Mais ce monument n’est que le vainqueur d’un gigantesque concours international annoncé par les Soviétiques pour la conception du mausolée. Il est possible de retrouver, dans les archives soviétiques, certains des projets alternatifs. De bâtiments relativement classiques, inspirés des pyramides d’Égypte ou de ziggourats babyloniennes à des projets franchement farfelus, la Place Rouge aurait pu avoir une toute autre apparence que celle que nous lui connaissons !
Les différents projets du Mausolée de Lénine sur la Place Rouge:
4.2. Et si l’on rasait le GOUM pour y construire un gratte-ciel constructiviste ?
L’autre flanc de la Place Rouge, inchangé depuis le XIXe siècle, l’a lui aussi échappé belle. Entre 1934 et 1936, deux concours architecturaux sont annoncés pour proposer les projets d’un immense bâtiment destiné à accueillir le Commissariat au Peuple à l’Industrie Lourde, et qui aurait été construit à l’emplacement du GOUM et de son voisin le Gostinny Dvor. Les plus grands architectes soviétiques y participent, et rivalisent d’ambition et d’inventivité. Certains projets, particulièrement délirants, prévoyaient même de raser l’intégralité du quartier de Kitaï-Gorod !
Tous, en tous cas, auraient écrasé par leurs dimensions le Kremlin, la Cathédrale Basile-le-Bienheureux et la totalité de la Place Rouge...
Le projet de l’architecte Constantin Melnikov.

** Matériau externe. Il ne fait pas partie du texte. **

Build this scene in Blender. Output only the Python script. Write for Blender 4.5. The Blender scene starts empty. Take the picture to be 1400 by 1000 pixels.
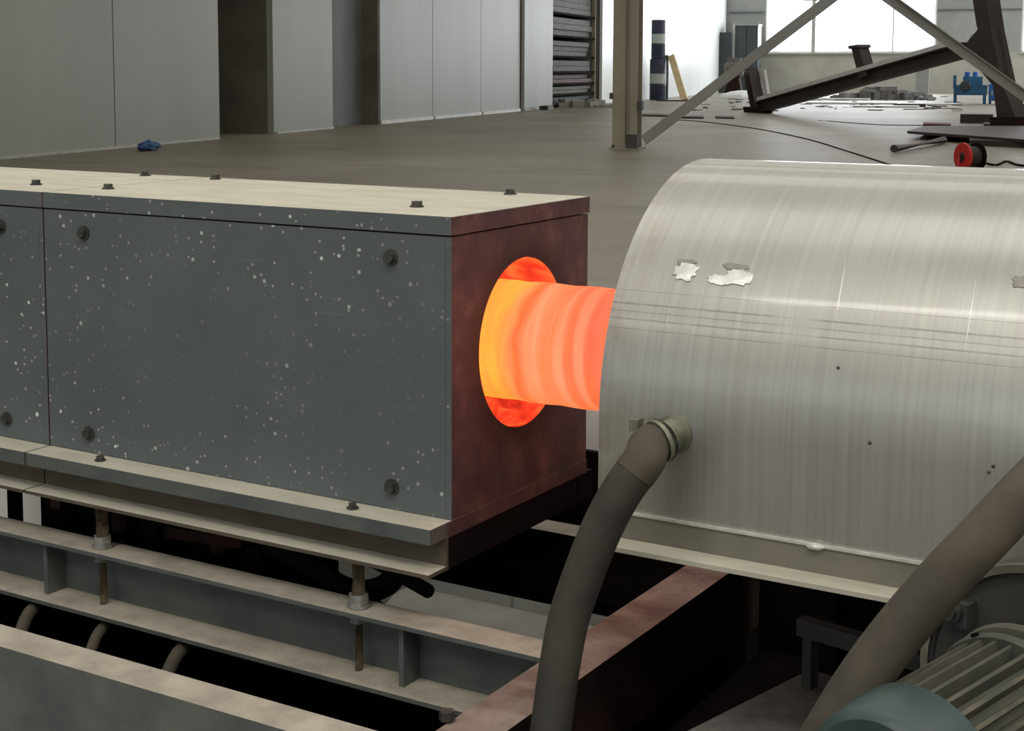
import bpy, bmesh, math, random
from mathutils import Vector, Matrix
random.seed(7)
SC = bpy.context.scene
COL = SC.collection
V = Vector

# ------------------------------------------------------------------ camera
FPX = 2090.0; PPX, PPY = 630.0, 316.0
PITCH = math.atan(222.0/FPX); YAW = math.radians(32.4); CAMZ = 1.6
cam_d = bpy.data.cameras.new('camera'); cam = bpy.data.objects.new('camera', cam_d); COL.objects.link(cam)
cam_d.sensor_width = 36.0; cam_d.lens = FPX*36.0/1400.0
cam_d.shift_x = (700-PPX)/1400.0; cam_d.shift_y = -(500-PPY)/1400.0
cam_d.clip_start = 0.05; cam_d.clip_end = 400
cam.location = (0, 0, CAMZ); cam.rotation_euler = (math.pi/2-PITCH, 0, YAW)
SC.camera = cam

# ------------------------------------------------------------------ world, lights, exposure
SC.view_settings.view_transform = 'Standard'; SC.view_settings.look = 'None'
SC.view_settings.exposure = 0.0; SC.view_settings.gamma = 1.0
SC.view_settings.use_curve_mapping = False
W = bpy.data.worlds.new('sky'); SC.world = W; W.use_nodes = True
bg = W.node_tree.nodes['Background']; bg.inputs[0].default_value = (0.86, 0.93, 1.0, 1); bg.inputs[1].default_value = 1.5

HA = math.radians(13.766)                       # the hall stands at this angle to the machine
HU = V((math.cos(HA), math.sin(HA), 0)); HV = V((-math.sin(HA), math.cos(HA), 0)); UP = V((0, 0, 1))
def hall(u, v, z=0.0): return HU*u + HV*v + UP*z
def area(name, loc, sx, sy, power, color, rot):
    d = bpy.data.lights.new(name, 'AREA'); d.shape = 'RECTANGLE'; d.size = sx; d.size_y = sy
    d.energy = power; d.color = color
    o = bpy.data.objects.new(name, d); COL.objects.link(o); o.location = loc; o.rotation_euler = rot
    return o
ROOF = 10.6
# translucent skylight strips across the roof, one each bay
for k in range(13):
    v = -3.3 if k == 0 else -4.3 + 8.6*k
    if k == 0: area('skylight', hall(4.0, v, ROOF-0.25), 20.4, .5, 20.4*.5*105, (1.0, 0.97, 0.9), (0, 0, HA))
    else: area('skylight', hall(-1.2, v, ROOF-0.25), 28, 3.6, 28*(30 if k < 3 else 18), (1.0, 0.97, 0.9), (0, 0, HA))
area('skylight', hall(-1.2, -8.2, ROOF-0.25), 26, 2.2, 26*30, (1.0, 0.97, 0.9), (0, 0, HA))
# daylight at the windows of the far wall (area light = the overcast sky just behind the openings)
def window_light(u0, u1, z0, z1, v, power):
    o = area('window_daylight', hall((u0+u1)/2, v, (z0+z1)/2), u1-u0, z1-z0, power, (0.93, 0.97, 1.0), (0, 0, 0))
    o.rotation_euler = (math.radians(-90), 0, HA)
    return o
window_light(-13.75, -2.75, 2.7, 8.6, 105.75, 2600)
window_light(2.55, 12.5, 2.9, 8.6, 105.75, 2200)
# windows in the wall behind the camera
area('window_daylight', hall(-6, -11.7, 4.6), 12, 3.2, 110, (0.93, 0.97, 1.0), (math.radians(90), 0, HA))
# side windows of the right wall, along the back half of the hall
area('window_daylight', hall(13.7, 84, 4.6), 36, 3.6, 2400, (0.93, 0.97, 1.0), (math.radians(90), 0, HA+math.radians(90)))

# ------------------------------------------------------------------ pixel -> world helpers (for laying out)
_fw = V((-math.sin(YAW), math.cos(YAW), 0)); _rt = V((math.cos(YAW), math.sin(YAW), 0))
_F = _fw*math.cos(PITCH) - UP*math.sin(PITCH); _U = UP*math.cos(PITCH) + _fw*math.sin(PITCH)
_C = V((0, 0, CAMZ))
def ray(x, y): return _rt*(x-PPX) - _U*(y-PPY) + _F*FPX
def at_y(x, y, Y): r = ray(x, y); return _C + r*(Y/r.y)
def at_z(x, y, z): r = ray(x, y); return _C + r*((z-CAMZ)/r.z)
def at_v(x, y, v): r = ray(x, y); return _C + r*((v - _C.dot(HV))/r.dot(HV))
def at_plane(x, y, p, n): r = ray(x, y); return _C + r*((p-_C).dot(n)/r.dot(n))

# ------------------------------------------------------------------ materials
def nt(name):
    m = bpy.data.materials.new(name); m.use_nodes = True
    t = m.node_tree; b = t.nodes['Principled BSDF']
    return m, t, b
def nd(t, k, **kw):
    n = t.nodes.new(k)
    for a, v in kw.items():
        if a in n.inputs.keys(): n.inputs[a].default_value = v
        else: setattr(n, a, v)
    return n
def coords(t, scale=(1, 1, 1), rot=(0, 0, 0)):
    g = nd(t, 'ShaderNodeNewGeometry'); mp = nd(t, 'ShaderNodeMapping')
    mp.inputs['Scale'].default_value = scale; mp.inputs['Rotation'].default_value = rot
    t.links.new(g.outputs['Position'], mp.inputs['Vector']); return mp.outputs[0]
def noise(t, vec, scale, detail=5, rough=0.6):
    n = nd(t, 'ShaderNodeTexNoise'); n.inputs['Scale'].default_value = scale
    n.inputs['Detail'].default_value = detail; n.inputs['Roughness'].default_value = rough
    t.links.new(vec, n.inputs['Vector']); return n.outputs[0]
def ramp(t, fac, stops, mode='LINEAR'):
    r = nd(t, 'ShaderNodeValToRGB'); r.color_ramp.interpolation = mode
    e = r.color_ramp.elements
    while len(e) < len(stops): e.new(0.5)
    for k, (p, c) in enumerate(stops):
        e[k].position = p; e[k].color = (c[0], c[1], c[2], 1) if hasattr(c, '__len__') else (c, c, c, 1)
    t.links.new(fac, r.inputs[0]); return r.outputs[0]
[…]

Même à l’époque, les juges du concours refusent de prendre au sérieux son projet, considéré comme un pur exercice de style:
Le projet d’Ivan Leonidov. Il prévoit un mât d’amarrage pour ballons dirigeables au sommet de la tour de gauche et une Place Rouge à deux niveaux permettant d’obtenir « des effets de dénivelé pendant les parades militaires, par exemple en surélevant la cavalerie par rapport aux tanks ».
Le projet des frères Vesnine. Finalement, aucun projet ne rencontra les faveurs du jury, et le projet fut abandonné en 1937.